— start RECORDS SUPPLIED —

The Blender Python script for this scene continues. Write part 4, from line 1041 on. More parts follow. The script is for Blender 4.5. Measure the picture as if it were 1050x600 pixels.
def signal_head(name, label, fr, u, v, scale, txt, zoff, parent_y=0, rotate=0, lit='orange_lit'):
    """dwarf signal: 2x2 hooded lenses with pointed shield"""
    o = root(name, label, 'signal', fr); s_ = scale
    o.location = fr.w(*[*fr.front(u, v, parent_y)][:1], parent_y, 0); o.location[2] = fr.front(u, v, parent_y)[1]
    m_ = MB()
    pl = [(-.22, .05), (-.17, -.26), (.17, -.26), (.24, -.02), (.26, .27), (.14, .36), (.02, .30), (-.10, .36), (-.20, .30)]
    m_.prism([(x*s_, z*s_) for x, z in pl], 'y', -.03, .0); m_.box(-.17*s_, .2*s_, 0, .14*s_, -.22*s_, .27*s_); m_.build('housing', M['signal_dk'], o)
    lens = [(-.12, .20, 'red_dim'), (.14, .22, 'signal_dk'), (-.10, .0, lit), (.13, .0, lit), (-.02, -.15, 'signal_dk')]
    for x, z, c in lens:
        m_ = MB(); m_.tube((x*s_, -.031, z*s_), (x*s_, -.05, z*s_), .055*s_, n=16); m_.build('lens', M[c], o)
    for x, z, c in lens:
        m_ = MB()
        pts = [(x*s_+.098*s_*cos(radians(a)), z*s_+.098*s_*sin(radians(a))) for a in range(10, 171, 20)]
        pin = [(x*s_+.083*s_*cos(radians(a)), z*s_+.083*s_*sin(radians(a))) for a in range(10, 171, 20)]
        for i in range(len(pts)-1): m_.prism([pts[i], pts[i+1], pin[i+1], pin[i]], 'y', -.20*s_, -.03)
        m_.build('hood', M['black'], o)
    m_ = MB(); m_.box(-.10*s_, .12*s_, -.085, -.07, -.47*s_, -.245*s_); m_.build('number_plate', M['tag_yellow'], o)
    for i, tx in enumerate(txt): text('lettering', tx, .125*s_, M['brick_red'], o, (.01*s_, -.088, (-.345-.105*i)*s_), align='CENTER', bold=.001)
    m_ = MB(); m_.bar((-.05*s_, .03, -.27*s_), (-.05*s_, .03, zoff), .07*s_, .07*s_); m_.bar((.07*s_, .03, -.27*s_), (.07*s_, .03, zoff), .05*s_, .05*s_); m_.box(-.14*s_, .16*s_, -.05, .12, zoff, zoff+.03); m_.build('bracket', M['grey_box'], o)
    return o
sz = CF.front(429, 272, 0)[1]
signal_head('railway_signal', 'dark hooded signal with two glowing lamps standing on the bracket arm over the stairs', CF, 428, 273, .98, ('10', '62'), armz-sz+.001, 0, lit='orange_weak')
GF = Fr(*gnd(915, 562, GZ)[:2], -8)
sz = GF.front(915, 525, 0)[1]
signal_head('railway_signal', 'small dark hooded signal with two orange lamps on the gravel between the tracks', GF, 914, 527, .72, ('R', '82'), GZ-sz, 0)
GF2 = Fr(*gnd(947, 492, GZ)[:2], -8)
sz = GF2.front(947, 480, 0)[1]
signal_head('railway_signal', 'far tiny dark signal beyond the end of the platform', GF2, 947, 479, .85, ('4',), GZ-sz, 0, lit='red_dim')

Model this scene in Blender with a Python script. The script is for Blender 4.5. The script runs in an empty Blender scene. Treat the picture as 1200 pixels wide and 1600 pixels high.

— end RECORDS SUPPLIED —

| AIM |
Pull out every line in the data above that has the word "this".

| TASK RESULT |
The Blender Python script for this scene continues. Write part 4, from line 1041 on. More parts follow. The script is for Blender 4.5. Measure the picture as if it were 1050x600 pixels.
Model this scene in Blender with a Python script. The script is for Blender 4.5. The script runs in an empty Blender scene. Treat the picture as 1200 pixels wide and 1600 pixels high.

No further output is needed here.